Falar de Longe: José Bechara
Time, geometry and error meet in the work of José Bechara, who is presenting his new solo exhibition “Falar de Longe” (Talking from Afar) on the entire first floor of Albuquerque Contemporânea. With a critical text by Luiz Armando Bagolin, the exhibition brings together works created over the last 6 years and will open on Tuesday, November 12, and will be on display until January 18.
The title “Falar de Longe” (Talking from Afar) alludes to the condition that the work has to spread beyond the space of creation. It suggests the idea that the work carries a set of reflections that emerged during the creative process, whether formal or symbolic, and that can trigger other poetic connections for observers beyond the space of the studio.
The truck tarp is a key element in José Bechara’s trajectory, which has been present in his work since the 1990s. Before reaching the artist’s hands, it is imbued with his own history. Sun, rain, soil and pollution stains establish a base on which Bechara works new forms and lines through acrylic paint and the oxidation of copper and iron.

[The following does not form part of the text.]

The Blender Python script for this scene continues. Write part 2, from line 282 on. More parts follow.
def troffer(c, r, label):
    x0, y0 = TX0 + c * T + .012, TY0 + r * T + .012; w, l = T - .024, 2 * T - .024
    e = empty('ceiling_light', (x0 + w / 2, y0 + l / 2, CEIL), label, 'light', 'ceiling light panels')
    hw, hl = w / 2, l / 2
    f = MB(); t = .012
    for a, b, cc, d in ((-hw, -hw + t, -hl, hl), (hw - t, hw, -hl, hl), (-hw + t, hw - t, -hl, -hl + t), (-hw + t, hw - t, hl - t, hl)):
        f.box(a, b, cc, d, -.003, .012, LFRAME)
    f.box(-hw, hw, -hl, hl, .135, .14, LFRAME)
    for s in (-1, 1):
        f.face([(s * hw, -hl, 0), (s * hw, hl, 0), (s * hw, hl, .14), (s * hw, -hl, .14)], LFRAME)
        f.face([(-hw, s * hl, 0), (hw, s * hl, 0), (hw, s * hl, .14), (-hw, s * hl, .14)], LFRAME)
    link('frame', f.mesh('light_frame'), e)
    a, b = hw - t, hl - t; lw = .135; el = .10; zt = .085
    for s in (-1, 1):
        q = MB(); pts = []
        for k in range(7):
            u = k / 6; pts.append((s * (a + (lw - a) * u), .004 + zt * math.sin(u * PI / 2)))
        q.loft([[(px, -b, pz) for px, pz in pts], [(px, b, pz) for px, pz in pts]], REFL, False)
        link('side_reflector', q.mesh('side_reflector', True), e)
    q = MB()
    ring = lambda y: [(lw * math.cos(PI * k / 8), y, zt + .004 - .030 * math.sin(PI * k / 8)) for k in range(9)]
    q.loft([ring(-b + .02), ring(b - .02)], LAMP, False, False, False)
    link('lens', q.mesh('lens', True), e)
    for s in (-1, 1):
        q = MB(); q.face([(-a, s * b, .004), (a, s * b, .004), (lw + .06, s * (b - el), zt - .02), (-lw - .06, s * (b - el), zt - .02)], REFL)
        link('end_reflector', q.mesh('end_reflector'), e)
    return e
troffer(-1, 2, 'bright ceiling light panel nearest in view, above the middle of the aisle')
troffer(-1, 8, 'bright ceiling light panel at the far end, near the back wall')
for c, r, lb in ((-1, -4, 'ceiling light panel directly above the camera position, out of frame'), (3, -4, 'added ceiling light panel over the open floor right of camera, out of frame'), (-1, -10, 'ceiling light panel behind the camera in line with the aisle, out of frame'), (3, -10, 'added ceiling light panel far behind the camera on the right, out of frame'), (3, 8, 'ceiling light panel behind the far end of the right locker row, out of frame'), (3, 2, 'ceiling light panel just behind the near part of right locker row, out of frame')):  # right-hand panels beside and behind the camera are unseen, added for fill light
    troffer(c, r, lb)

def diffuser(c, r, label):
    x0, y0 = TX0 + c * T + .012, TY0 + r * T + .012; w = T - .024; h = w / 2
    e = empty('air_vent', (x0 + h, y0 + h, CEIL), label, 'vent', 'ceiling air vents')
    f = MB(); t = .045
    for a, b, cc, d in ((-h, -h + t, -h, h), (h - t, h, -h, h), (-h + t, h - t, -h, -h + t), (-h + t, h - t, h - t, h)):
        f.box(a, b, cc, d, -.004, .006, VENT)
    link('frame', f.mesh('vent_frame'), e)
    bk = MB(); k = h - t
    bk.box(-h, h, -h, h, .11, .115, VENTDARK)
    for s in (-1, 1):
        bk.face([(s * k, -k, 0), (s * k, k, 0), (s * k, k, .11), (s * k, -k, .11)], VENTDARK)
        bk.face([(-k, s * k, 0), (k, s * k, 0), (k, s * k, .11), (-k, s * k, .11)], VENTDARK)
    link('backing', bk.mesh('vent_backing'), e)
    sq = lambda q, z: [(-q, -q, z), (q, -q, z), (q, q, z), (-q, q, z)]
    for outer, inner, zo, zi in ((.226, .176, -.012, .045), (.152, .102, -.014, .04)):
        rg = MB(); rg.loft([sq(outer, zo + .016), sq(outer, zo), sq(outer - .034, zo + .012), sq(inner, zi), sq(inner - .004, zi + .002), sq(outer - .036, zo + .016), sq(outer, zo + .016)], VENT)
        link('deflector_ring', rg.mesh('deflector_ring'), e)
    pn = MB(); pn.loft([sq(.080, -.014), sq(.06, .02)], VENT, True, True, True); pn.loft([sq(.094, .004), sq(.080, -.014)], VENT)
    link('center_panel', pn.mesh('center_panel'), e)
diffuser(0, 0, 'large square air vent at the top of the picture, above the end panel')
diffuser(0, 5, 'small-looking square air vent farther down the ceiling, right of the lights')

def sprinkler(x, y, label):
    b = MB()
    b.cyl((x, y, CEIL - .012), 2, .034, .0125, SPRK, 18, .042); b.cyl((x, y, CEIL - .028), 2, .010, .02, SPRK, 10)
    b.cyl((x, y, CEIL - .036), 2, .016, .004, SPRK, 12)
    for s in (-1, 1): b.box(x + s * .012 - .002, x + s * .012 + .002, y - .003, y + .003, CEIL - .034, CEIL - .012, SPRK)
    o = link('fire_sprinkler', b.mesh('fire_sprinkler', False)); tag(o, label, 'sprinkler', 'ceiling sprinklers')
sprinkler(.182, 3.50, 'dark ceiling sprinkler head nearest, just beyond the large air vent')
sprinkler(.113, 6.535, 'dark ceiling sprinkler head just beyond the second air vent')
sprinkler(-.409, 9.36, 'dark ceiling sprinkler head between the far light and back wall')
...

In Bagolin’s words: “Space as we conceive it is nothing but one of the effects of time, the record or mark that it operates in a given instant, transformed into a place. For this reason, his paintings do not remain fixed as finished things, once they are completed. They serve rather as passwords so that we can visualize the action of time on them and on us, as well as the record of this action in a given space, provisionally filled (experienced in an instant).”